Red Light Cameras Are Changing How We Drive

According to statistics the police have gathered during the five years that red light cameras have been operational in St. Louis, 88.5 percent of the drivers who received a fine in the mail are first-time offenders. An additional 9.5 percent of drivers are cited twice for running red lights.

These data lead St. Louis Director of Operations Captain Sam Dotson to state to KMOX news' Brian Blume that, "Red light camera systems, photo enforcement systems, are designed to change behavior. And in 98 percent of the time, it looks like we're changing behavior."

The operational words there are "looks like."

That same article notes that there are more than 50 intersections currently being monitored by red light cameras. Human behavior being what it is, I'd guess most of the people who get stung by a camera fine at a particular intersection would remember that the next time they came to that intersection. If they don't want another fine, the won't run that light, or any of the other 50-plus intersections that are monitored. But that doesn't mean they're not running lights at any of the hundreds of unmonitored intersections.

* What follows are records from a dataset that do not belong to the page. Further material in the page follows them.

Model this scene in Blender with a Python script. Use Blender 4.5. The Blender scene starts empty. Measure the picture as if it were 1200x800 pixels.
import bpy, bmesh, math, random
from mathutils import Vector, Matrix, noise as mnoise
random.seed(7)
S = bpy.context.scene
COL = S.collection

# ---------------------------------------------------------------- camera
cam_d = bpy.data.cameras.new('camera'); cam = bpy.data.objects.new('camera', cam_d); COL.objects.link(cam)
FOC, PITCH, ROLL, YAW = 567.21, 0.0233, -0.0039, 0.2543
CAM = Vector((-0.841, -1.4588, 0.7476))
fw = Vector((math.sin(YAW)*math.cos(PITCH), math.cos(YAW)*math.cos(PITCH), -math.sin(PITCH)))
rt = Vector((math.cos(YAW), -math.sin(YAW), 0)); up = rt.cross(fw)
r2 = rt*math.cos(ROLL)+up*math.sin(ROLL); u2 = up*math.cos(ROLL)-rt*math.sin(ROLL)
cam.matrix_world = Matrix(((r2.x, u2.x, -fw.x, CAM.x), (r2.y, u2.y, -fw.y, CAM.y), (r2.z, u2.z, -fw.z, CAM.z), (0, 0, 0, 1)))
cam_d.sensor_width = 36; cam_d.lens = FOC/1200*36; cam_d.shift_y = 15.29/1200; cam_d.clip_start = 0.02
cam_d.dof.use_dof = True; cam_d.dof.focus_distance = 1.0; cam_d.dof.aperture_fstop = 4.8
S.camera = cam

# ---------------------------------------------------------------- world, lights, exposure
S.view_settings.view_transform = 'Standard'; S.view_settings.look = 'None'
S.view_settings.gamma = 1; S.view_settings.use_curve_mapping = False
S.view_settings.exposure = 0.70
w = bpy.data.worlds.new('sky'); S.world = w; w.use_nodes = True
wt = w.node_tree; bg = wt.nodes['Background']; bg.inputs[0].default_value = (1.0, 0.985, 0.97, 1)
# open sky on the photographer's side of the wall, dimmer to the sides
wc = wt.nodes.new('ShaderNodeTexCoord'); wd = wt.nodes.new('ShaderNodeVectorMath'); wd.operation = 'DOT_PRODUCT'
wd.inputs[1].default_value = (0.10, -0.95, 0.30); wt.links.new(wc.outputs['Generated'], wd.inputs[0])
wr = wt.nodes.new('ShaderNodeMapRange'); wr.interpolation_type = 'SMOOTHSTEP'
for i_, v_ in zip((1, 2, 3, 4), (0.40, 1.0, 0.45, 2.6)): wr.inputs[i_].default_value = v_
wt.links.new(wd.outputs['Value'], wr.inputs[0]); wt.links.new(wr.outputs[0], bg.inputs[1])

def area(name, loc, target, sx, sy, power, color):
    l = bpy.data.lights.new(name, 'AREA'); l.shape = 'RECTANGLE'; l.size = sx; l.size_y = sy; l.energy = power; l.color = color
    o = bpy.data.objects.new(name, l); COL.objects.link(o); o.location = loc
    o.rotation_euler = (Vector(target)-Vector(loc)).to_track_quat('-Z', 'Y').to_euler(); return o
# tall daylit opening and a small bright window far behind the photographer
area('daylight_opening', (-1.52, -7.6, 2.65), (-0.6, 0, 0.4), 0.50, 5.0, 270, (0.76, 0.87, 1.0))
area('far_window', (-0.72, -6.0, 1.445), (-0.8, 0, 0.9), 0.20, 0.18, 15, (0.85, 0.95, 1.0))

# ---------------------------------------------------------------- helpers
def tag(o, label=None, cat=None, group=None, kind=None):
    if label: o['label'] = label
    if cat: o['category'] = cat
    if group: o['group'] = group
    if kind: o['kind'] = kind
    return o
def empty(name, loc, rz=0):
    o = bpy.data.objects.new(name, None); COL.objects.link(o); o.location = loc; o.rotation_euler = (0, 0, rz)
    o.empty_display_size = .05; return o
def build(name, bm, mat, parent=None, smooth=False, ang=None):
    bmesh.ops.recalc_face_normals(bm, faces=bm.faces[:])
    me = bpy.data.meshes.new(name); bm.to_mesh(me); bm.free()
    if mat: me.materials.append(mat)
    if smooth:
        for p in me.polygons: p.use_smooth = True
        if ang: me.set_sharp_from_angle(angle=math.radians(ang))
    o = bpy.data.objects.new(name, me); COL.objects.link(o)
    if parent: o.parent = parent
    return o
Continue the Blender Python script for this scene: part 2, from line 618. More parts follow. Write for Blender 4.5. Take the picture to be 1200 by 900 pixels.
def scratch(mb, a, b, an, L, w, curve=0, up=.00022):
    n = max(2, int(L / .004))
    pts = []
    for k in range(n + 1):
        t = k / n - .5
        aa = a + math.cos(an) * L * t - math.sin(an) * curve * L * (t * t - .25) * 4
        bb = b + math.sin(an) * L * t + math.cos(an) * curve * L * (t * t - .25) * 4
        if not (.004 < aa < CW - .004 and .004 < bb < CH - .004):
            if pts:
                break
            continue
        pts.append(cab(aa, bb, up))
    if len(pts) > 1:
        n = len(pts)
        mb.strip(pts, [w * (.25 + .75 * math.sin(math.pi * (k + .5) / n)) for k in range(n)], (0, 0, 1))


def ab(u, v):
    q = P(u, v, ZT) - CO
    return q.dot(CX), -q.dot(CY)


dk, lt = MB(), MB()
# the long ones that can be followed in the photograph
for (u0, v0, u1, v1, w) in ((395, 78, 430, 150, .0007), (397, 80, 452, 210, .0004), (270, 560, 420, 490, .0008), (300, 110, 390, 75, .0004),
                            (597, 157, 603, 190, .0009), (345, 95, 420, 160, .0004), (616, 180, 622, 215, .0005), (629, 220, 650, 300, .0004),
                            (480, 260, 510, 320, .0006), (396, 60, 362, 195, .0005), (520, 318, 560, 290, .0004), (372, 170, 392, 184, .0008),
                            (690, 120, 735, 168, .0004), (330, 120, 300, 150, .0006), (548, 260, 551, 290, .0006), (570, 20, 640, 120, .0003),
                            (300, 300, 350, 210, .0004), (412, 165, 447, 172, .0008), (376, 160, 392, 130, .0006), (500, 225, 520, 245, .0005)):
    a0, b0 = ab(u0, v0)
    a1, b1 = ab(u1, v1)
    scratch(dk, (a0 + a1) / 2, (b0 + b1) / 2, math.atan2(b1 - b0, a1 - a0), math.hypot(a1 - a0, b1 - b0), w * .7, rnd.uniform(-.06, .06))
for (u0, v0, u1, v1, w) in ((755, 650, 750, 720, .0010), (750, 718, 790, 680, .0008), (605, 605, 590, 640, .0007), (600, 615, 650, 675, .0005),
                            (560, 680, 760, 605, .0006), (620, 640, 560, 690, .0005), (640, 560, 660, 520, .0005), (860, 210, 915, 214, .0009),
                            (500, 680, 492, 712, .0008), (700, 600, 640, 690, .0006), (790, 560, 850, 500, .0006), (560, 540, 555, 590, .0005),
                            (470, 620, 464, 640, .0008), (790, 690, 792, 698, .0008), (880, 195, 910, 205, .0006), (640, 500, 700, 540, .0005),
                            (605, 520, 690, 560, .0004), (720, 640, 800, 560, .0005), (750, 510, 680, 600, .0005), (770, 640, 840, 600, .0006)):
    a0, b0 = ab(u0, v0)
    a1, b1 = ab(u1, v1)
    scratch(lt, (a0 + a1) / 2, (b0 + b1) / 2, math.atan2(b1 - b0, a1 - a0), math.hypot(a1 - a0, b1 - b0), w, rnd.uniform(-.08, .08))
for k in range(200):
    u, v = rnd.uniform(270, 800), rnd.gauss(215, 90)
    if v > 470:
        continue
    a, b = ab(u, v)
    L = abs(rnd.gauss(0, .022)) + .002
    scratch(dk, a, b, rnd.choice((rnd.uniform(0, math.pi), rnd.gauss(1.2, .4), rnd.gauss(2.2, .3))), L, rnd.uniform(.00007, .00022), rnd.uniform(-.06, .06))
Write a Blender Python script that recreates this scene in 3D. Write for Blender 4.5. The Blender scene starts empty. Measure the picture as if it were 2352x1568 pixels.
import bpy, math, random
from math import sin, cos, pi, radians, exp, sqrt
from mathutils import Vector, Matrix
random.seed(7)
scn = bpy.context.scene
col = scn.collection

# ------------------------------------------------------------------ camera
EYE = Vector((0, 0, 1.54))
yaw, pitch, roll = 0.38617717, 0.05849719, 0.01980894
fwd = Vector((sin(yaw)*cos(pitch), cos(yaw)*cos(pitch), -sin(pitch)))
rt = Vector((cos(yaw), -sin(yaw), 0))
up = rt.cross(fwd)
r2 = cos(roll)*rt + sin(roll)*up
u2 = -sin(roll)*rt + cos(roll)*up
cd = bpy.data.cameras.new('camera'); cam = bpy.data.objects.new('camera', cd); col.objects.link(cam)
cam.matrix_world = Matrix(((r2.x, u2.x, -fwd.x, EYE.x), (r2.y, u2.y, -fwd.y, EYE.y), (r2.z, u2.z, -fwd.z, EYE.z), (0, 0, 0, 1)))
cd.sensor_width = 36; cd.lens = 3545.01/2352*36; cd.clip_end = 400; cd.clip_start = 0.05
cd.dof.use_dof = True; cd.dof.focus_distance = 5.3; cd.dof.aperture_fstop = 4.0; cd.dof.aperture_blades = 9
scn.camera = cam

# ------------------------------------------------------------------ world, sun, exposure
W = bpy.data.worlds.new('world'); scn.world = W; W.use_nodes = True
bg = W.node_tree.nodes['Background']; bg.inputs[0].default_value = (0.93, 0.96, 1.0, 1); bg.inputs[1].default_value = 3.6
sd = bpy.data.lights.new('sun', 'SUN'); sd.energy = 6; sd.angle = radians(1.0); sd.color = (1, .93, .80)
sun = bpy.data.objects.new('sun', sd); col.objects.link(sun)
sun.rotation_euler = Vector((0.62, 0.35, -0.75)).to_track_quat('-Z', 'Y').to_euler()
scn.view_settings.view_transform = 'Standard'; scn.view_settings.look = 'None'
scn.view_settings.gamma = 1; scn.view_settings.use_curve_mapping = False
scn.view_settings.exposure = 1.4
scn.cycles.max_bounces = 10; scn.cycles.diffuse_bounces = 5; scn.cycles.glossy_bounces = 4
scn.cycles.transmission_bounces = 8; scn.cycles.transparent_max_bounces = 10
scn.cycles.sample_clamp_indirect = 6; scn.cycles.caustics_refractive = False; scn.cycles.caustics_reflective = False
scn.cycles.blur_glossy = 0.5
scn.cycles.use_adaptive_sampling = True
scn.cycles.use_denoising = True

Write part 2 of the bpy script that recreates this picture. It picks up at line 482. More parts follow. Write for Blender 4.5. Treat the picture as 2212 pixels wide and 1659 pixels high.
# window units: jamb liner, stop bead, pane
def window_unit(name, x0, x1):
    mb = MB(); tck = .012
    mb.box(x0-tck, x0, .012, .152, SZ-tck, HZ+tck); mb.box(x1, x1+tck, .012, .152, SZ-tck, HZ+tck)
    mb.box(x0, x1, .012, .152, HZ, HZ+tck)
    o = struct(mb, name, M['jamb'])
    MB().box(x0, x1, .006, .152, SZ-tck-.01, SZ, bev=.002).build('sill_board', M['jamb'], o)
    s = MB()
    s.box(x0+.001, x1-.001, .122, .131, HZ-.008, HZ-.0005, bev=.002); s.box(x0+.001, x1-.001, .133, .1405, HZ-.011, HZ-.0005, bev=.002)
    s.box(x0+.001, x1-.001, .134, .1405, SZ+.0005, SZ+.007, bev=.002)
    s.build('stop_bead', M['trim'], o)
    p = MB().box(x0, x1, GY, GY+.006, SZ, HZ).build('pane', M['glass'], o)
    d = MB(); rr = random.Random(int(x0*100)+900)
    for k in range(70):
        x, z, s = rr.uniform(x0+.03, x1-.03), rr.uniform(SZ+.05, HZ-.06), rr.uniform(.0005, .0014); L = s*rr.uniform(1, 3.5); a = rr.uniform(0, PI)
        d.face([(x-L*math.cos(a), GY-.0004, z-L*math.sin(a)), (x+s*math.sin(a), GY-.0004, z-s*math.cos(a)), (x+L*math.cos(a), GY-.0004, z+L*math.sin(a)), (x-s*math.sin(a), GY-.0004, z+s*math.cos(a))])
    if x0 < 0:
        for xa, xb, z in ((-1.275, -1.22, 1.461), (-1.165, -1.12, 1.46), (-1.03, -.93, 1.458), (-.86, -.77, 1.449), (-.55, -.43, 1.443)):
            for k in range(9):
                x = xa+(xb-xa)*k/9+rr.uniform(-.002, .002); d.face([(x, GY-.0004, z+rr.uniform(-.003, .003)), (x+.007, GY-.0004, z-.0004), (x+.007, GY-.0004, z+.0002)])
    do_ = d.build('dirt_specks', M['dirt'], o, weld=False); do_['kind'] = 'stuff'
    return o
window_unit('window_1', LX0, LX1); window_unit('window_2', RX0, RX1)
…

I've put in a call to Captain Dotson to find out if the actual number of citations given per year is decreasing -- which would seem to be a more solid indicator of the system changing driver behavior -- and also to find out if the number of overall citations quoted in the KMOX story are accurate. Only 217 citations in five years of operation seems low, but maybe St. Louis has far fewer red light runners than I suspect. [UPDATE]: KMOX just appended that 217 with a "thousand," so the true number of citations in five years is 217,000.